> **The problem**
Return, exactly as written, every line from the first line of the data below through the line that contains "return H - Y*(F*sT+v*cT)/(F*cT-v*sT)".
[Start Material provided]
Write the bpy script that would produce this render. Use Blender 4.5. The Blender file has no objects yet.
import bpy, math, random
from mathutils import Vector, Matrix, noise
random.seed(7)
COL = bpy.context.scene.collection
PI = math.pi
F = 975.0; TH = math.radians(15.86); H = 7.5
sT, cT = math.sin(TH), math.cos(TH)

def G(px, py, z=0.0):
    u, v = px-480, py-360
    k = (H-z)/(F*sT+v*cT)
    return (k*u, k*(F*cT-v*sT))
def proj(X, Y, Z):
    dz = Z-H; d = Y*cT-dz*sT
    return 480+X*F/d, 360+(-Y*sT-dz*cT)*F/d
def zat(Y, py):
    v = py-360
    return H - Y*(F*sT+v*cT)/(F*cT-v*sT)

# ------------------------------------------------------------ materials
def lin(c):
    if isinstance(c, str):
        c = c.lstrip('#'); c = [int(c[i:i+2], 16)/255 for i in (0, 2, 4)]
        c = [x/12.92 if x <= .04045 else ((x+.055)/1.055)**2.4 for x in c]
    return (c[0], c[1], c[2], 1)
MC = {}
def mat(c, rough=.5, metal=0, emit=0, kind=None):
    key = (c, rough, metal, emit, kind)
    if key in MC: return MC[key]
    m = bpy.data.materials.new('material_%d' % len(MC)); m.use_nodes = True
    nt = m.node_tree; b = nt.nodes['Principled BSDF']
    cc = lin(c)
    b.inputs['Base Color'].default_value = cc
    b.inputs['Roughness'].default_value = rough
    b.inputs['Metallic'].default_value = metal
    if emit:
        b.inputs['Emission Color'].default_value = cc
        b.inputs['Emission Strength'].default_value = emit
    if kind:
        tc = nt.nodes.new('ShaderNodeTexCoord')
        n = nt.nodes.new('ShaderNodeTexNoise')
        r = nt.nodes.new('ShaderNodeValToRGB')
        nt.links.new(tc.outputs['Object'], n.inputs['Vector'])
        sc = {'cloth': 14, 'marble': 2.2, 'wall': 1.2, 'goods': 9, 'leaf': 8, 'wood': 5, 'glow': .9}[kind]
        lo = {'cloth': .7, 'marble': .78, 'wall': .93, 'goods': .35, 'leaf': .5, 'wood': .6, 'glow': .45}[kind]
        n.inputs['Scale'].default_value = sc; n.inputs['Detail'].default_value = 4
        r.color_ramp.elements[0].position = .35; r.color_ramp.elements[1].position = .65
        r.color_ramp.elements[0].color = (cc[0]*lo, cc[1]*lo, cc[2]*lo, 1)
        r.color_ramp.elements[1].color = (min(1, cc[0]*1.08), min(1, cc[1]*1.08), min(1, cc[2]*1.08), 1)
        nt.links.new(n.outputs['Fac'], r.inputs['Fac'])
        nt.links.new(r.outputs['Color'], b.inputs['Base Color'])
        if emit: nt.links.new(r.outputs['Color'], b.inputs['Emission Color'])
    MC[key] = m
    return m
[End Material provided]
> **Response to this task**
Write the bpy script that would produce this render. Use Blender 4.5. The Blender file has no objects yet.
import bpy, math, random
from mathutils import Vector, Matrix, noise
random.seed(7)
COL = bpy.context.scene.collection
PI = math.pi
F = 975.0; TH = math.radians(15.86); H = 7.5
sT, cT = math.sin(TH), math.cos(TH)

def G(px, py, z=0.0):
    u, v = px-480, py-360
    k = (H-z)/(F*sT+v*cT)
    return (k*u, k*(F*cT-v*sT))
def proj(X, Y, Z):
    dz = Z-H; d = Y*cT-dz*sT
    return 480+X*F/d, 360+(-Y*sT-dz*cT)*F/d
def zat(Y, py):
    v = py-360
    return H - Y*(F*sT+v*cT)/(F*cT-v*sT)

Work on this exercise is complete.